Klasyczne gospodarstwa rolne raczej nie czują obaw.
– Jeszcze do niedawna nie byłem pewien zakupu niektórych środków ochrony roślin, głównie tych, których substancje aktywne lub składniki pochodzą z Chin lub Włoch. Teraz okazuje się, że będzie stabilnie – deklaruje Marcin Sobczuk, prezes Zamojskiego Towarzystwa Rolniczego. Podkreśla jednak, że włoski problem z epidemią ma wpływ na firmy serwisowe. Dostawy niektórych asortymentów, np. pomp do opryskiwaczy bywają opóźnione, brakuje też innych części zamiennych stamtąd. Dlatego serwisanci przyjeżdżają z opóźnieniem.

Przypomnijmy, że kilka dni temu Ukraina również zamknęła swoje granice.

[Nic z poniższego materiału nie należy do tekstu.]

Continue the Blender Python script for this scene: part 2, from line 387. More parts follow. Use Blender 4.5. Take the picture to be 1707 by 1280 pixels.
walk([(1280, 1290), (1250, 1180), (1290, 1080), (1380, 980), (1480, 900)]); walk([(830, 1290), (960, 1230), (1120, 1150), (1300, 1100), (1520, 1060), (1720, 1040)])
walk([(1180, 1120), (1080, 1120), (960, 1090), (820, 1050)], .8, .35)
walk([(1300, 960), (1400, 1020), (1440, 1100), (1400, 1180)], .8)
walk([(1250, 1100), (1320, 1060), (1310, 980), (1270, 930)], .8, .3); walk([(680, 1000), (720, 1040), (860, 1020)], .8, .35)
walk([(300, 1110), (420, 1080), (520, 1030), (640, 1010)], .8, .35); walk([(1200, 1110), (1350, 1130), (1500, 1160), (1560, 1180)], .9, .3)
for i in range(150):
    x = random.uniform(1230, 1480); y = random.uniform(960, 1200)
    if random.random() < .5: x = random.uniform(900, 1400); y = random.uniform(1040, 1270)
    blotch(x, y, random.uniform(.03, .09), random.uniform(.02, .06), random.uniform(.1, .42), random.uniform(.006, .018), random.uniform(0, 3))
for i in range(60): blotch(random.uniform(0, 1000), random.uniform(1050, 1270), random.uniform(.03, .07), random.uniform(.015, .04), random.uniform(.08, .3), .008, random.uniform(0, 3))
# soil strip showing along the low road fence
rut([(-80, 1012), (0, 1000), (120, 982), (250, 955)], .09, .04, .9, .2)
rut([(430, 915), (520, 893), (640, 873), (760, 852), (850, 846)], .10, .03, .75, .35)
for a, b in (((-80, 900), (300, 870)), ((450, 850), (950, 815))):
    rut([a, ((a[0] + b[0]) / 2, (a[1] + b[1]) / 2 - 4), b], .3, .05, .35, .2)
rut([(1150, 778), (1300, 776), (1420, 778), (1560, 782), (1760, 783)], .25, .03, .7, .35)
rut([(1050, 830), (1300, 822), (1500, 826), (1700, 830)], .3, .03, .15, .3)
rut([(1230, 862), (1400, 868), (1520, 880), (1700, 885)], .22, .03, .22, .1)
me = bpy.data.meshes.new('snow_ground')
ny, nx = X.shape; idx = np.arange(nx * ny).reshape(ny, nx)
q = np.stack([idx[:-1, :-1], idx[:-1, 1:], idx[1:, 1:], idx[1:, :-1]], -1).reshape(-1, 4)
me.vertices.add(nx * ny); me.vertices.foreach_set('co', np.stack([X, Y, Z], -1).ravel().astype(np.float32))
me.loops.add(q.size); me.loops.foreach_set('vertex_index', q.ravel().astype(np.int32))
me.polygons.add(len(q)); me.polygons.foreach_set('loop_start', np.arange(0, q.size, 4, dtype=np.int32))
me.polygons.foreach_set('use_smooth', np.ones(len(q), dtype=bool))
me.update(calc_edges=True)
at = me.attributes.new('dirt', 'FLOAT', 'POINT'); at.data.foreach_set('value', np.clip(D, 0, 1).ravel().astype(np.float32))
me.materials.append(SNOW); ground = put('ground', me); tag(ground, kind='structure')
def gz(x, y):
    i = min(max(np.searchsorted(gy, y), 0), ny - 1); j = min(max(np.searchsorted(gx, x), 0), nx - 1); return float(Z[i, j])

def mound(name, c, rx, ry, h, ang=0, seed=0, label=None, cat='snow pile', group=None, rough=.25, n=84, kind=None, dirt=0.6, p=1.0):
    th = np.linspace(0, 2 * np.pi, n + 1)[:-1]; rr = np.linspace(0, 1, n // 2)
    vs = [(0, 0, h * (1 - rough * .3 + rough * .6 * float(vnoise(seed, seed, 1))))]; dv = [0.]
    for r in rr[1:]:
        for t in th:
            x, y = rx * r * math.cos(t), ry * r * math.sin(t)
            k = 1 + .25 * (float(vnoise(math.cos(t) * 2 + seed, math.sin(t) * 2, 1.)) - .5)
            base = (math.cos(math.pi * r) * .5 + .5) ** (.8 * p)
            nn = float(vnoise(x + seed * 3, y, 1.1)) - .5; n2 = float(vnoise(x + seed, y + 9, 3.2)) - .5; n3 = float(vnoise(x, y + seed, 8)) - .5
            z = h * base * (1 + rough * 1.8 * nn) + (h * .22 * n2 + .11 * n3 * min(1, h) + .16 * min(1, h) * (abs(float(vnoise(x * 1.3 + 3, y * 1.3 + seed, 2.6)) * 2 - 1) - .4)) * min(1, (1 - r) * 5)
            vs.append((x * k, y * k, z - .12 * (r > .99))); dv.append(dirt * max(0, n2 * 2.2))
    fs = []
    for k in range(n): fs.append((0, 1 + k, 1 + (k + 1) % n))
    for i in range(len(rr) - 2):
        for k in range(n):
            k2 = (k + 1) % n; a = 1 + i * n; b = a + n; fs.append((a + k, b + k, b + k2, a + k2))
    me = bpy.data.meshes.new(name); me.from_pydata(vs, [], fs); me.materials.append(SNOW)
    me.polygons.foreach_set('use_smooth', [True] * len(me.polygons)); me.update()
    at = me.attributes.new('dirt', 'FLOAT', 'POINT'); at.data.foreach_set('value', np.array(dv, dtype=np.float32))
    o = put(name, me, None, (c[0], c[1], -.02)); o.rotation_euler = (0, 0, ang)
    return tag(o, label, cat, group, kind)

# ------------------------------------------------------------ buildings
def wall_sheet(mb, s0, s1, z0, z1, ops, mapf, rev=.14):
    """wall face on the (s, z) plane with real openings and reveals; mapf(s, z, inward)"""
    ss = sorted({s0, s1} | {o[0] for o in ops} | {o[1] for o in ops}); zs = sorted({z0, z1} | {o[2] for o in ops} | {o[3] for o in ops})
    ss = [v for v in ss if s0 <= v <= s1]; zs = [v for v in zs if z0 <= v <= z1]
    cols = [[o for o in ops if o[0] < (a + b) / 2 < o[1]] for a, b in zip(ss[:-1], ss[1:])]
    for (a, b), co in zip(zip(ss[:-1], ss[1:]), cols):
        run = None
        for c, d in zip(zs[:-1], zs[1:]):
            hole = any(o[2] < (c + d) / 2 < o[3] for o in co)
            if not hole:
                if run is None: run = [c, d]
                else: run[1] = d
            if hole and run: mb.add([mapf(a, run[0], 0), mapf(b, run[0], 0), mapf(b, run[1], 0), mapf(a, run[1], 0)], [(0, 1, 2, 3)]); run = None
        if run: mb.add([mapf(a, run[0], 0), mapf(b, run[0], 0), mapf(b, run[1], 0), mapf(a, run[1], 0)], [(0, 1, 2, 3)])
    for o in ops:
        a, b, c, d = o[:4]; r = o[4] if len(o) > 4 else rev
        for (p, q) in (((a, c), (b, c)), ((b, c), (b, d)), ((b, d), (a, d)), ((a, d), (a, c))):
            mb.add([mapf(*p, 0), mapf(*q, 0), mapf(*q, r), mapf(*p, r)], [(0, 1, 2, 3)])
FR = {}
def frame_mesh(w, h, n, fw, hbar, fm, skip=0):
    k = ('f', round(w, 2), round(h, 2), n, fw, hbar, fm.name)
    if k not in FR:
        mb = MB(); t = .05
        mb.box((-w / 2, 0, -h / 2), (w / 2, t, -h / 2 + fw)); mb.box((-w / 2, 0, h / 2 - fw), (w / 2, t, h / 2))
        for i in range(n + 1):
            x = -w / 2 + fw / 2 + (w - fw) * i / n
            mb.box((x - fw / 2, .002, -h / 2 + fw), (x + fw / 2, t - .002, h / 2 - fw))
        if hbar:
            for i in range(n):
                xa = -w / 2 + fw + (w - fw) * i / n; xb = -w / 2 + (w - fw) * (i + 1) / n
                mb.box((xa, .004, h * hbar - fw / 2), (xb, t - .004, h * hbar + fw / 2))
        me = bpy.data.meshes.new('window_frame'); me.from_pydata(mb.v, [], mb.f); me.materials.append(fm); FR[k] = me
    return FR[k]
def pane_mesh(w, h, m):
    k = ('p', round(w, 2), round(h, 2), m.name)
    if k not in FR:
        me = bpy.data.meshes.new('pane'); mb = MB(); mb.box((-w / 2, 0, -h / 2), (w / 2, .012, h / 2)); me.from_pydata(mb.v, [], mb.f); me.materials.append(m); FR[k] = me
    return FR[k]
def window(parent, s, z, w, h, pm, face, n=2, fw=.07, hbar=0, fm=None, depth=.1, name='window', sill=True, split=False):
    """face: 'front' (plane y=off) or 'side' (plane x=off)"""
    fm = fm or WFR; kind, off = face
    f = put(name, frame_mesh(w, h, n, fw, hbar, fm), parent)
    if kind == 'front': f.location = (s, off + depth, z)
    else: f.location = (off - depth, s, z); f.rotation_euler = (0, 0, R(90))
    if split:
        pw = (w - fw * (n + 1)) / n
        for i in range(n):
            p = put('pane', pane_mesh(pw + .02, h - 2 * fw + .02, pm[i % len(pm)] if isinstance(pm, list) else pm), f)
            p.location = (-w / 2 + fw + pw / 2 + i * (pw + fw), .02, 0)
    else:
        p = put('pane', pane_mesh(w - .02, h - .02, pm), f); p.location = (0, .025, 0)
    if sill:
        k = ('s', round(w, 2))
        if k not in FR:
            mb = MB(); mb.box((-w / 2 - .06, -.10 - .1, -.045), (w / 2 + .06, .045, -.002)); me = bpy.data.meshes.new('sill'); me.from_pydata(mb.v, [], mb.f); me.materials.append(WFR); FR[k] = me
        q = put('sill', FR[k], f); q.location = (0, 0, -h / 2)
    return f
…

Na ostatnią chwilę przed ich zamknięciem na przejściach granicznych w Korczowej i Dorohusku zgromadziły się tłumy Ukraińców wracających do ojczyzny. Szacuje się, że na każdym z nich koczowało przez kilkanaście godzin po kilka tysięcy osób. Służby Ukrainy podstawiły setki autobusów, by rozwieść je po kraju. Co prawda, większość z nich miała na sobie maseczki, ale istnieją obawy, że niektórzy z nich mogli być zakażeni.